SET EXERCISE.
Repeat the listing below in full, exactly as it stands.

INFORMATION SHOWN.
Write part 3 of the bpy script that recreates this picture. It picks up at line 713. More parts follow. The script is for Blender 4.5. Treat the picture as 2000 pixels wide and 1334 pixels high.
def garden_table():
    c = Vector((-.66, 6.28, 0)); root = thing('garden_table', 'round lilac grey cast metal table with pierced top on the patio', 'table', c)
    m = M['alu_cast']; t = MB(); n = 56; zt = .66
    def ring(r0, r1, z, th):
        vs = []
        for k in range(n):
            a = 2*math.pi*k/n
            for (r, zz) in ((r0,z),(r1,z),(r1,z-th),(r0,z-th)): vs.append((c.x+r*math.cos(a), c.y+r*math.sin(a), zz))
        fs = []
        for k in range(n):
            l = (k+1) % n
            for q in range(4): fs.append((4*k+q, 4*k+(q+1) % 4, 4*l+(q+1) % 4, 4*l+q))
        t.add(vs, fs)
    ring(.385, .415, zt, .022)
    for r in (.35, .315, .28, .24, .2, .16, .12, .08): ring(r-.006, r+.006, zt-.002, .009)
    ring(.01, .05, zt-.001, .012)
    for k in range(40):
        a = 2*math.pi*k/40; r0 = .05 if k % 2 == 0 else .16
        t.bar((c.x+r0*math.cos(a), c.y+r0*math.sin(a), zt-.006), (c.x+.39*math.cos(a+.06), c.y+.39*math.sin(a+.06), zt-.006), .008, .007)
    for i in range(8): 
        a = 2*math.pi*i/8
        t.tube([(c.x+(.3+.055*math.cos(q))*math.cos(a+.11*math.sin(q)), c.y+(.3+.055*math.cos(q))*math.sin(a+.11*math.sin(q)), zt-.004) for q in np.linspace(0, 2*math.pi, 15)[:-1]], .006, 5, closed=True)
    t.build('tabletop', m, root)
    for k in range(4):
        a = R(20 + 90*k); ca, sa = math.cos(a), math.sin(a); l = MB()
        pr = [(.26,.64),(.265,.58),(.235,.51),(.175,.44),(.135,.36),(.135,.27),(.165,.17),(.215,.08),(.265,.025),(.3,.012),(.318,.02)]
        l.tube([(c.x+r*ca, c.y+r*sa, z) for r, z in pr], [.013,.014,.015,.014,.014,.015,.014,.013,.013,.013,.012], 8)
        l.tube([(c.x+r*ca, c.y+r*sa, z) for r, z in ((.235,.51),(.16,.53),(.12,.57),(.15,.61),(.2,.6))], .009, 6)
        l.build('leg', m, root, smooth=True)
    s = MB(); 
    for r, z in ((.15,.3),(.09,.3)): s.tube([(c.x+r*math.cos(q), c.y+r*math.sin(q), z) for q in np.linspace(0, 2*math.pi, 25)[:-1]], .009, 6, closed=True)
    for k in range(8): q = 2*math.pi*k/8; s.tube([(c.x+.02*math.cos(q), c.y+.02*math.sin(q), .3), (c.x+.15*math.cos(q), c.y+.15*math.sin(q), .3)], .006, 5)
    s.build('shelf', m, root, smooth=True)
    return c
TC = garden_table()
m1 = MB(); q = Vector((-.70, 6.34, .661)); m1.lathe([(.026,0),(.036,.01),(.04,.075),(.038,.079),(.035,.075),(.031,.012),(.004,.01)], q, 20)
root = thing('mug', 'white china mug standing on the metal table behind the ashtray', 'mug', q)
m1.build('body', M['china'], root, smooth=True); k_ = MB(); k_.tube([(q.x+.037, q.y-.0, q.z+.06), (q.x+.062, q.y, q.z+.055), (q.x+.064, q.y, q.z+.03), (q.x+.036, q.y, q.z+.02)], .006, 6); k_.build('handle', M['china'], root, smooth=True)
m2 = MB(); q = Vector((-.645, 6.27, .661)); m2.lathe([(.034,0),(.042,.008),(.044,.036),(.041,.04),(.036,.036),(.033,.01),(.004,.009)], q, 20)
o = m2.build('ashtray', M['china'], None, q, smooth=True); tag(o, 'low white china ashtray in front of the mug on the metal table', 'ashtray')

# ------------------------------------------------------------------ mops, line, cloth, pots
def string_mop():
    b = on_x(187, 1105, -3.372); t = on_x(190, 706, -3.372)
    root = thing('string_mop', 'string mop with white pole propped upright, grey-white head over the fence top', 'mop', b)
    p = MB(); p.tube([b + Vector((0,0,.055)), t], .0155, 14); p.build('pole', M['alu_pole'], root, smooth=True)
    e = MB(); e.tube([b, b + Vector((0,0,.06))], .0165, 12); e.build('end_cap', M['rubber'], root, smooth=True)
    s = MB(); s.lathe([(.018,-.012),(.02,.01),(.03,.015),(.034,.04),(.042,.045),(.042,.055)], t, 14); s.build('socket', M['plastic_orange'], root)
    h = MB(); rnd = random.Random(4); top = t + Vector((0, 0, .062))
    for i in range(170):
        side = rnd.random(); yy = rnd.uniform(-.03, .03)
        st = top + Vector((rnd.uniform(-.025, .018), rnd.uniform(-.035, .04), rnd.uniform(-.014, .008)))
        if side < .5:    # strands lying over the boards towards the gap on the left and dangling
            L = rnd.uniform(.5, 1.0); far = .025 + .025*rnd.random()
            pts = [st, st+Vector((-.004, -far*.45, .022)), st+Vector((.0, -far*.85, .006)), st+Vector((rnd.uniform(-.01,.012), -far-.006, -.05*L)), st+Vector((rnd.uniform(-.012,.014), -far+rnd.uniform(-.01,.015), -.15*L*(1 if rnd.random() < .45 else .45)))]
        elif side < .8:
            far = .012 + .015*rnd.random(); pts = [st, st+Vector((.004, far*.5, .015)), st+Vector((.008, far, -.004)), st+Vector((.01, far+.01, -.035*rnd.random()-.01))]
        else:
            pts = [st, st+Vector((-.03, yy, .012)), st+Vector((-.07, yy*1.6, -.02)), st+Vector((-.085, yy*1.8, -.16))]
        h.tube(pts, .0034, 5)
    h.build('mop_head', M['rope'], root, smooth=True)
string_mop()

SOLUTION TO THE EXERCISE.
Write part 3 of the bpy script that recreates this picture. It picks up at line 713. More parts follow. The script is for Blender 4.5. Treat the picture as 2000 pixels wide and 1334 pixels high.
def garden_table():
    c = Vector((-.66, 6.28, 0)); root = thing('garden_table', 'round lilac grey cast metal table with pierced top on the patio', 'table', c)
    m = M['alu_cast']; t = MB(); n = 56; zt = .66
    def ring(r0, r1, z, th):
        vs = []
        for k in range(n):
            a = 2*math.pi*k/n
            for (r, zz) in ((r0,z),(r1,z),(r1,z-th),(r0,z-th)): vs.append((c.x+r*math.cos(a), c.y+r*math.sin(a), zz))
        fs = []
        for k in range(n):
            l = (k+1) % n
            for q in range(4): fs.append((4*k+q, 4*k+(q+1) % 4, 4*l+(q+1) % 4, 4*l+q))
        t.add(vs, fs)
    ring(.385, .415, zt, .022)
    for r in (.35, .315, .28, .24, .2, .16, .12, .08): ring(r-.006, r+.006, zt-.002, .009)
    ring(.01, .05, zt-.001, .012)
    for k in range(40):
        a = 2*math.pi*k/40; r0 = .05 if k % 2 == 0 else .16
        t.bar((c.x+r0*math.cos(a), c.y+r0*math.sin(a), zt-.006), (c.x+.39*math.cos(a+.06), c.y+.39*math.sin(a+.06), zt-.006), .008, .007)
    for i in range(8): 
        a = 2*math.pi*i/8
        t.tube([(c.x+(.3+.055*math.cos(q))*math.cos(a+.11*math.sin(q)), c.y+(.3+.055*math.cos(q))*math.sin(a+.11*math.sin(q)), zt-.004) for q in np.linspace(0, 2*math.pi, 15)[:-1]], .006, 5, closed=True)
    t.build('tabletop', m, root)
    for k in range(4):
        a = R(20 + 90*k); ca, sa = math.cos(a), math.sin(a); l = MB()
        pr = [(.26,.64),(.265,.58),(.235,.51),(.175,.44),(.135,.36),(.135,.27),(.165,.17),(.215,.08),(.265,.025),(.3,.012),(.318,.02)]
        l.tube([(c.x+r*ca, c.y+r*sa, z) for r, z in pr], [.013,.014,.015,.014,.014,.015,.014,.013,.013,.013,.012], 8)
        l.tube([(c.x+r*ca, c.y+r*sa, z) for r, z in ((.235,.51),(.16,.53),(.12,.57),(.15,.61),(.2,.6))], .009, 6)
        l.build('leg', m, root, smooth=True)
    s = MB(); 
    for r, z in ((.15,.3),(.09,.3)): s.tube([(c.x+r*math.cos(q), c.y+r*math.sin(q), z) for q in np.linspace(0, 2*math.pi, 25)[:-1]], .009, 6, closed=True)
    for k in range(8): q = 2*math.pi*k/8; s.tube([(c.x+.02*math.cos(q), c.y+.02*math.sin(q), .3), (c.x+.15*math.cos(q), c.y+.15*math.sin(q), .3)], .006, 5)
    s.build('shelf', m, root, smooth=True)
    return c
TC = garden_table()
m1 = MB(); q = Vector((-.70, 6.34, .661)); m1.lathe([(.026,0),(.036,.01),(.04,.075),(.038,.079),(.035,.075),(.031,.012),(.004,.01)], q, 20)
root = thing('mug', 'white china mug standing on the metal table behind the ashtray', 'mug', q)
m1.build('body', M['china'], root, smooth=True); k_ = MB(); k_.tube([(q.x+.037, q.y-.0, q.z+.06), (q.x+.062, q.y, q.z+.055), (q.x+.064, q.y, q.z+.03), (q.x+.036, q.y, q.z+.02)], .006, 6); k_.build('handle', M['china'], root, smooth=True)
m2 = MB(); q = Vector((-.645, 6.27, .661)); m2.lathe([(.034,0),(.042,.008),(.044,.036),(.041,.04),(.036,.036),(.033,.01),(.004,.009)], q, 20)
o = m2.build('ashtray', M['china'], None, q, smooth=True); tag(o, 'low white china ashtray in front of the mug on the metal table', 'ashtray')

# ------------------------------------------------------------------ mops, line, cloth, pots
def string_mop():
    b = on_x(187, 1105, -3.372); t = on_x(190, 706, -3.372)
    root = thing('string_mop', 'string mop with white pole propped upright, grey-white head over the fence top', 'mop', b)
    p = MB(); p.tube([b + Vector((0,0,.055)), t], .0155, 14); p.build('pole', M['alu_pole'], root, smooth=True)
    e = MB(); e.tube([b, b + Vector((0,0,.06))], .0165, 12); e.build('end_cap', M['rubber'], root, smooth=True)
    s = MB(); s.lathe([(.018,-.012),(.02,.01),(.03,.015),(.034,.04),(.042,.045),(.042,.055)], t, 14); s.build('socket', M['plastic_orange'], root)
    h = MB(); rnd = random.Random(4); top = t + Vector((0, 0, .062))
    for i in range(170):
        side = rnd.random(); yy = rnd.uniform(-.03, .03)
        st = top + Vector((rnd.uniform(-.025, .018), rnd.uniform(-.035, .04), rnd.uniform(-.014, .008)))
        if side < .5:    # strands lying over the boards towards the gap on the left and dangling
            L = rnd.uniform(.5, 1.0); far = .025 + .025*rnd.random()
            pts = [st, st+Vector((-.004, -far*.45, .022)), st+Vector((.0, -far*.85, .006)), st+Vector((rnd.uniform(-.01,.012), -far-.006, -.05*L)), st+Vector((rnd.uniform(-.012,.014), -far+rnd.uniform(-.01,.015), -.15*L*(1 if rnd.random() < .45 else .45)))]
        elif side < .8:
            far = .012 + .015*rnd.random(); pts = [st, st+Vector((.004, far*.5, .015)), st+Vector((.008, far, -.004)), st+Vector((.01, far+.01, -.035*rnd.random()-.01))]
        else:
            pts = [st, st+Vector((-.03, yy, .012)), st+Vector((-.07, yy*1.6, -.02)), st+Vector((-.085, yy*1.8, -.16))]
        h.tube(pts, .0034, 5)
    h.build('mop_head', M['rope'], root, smooth=True)
string_mop()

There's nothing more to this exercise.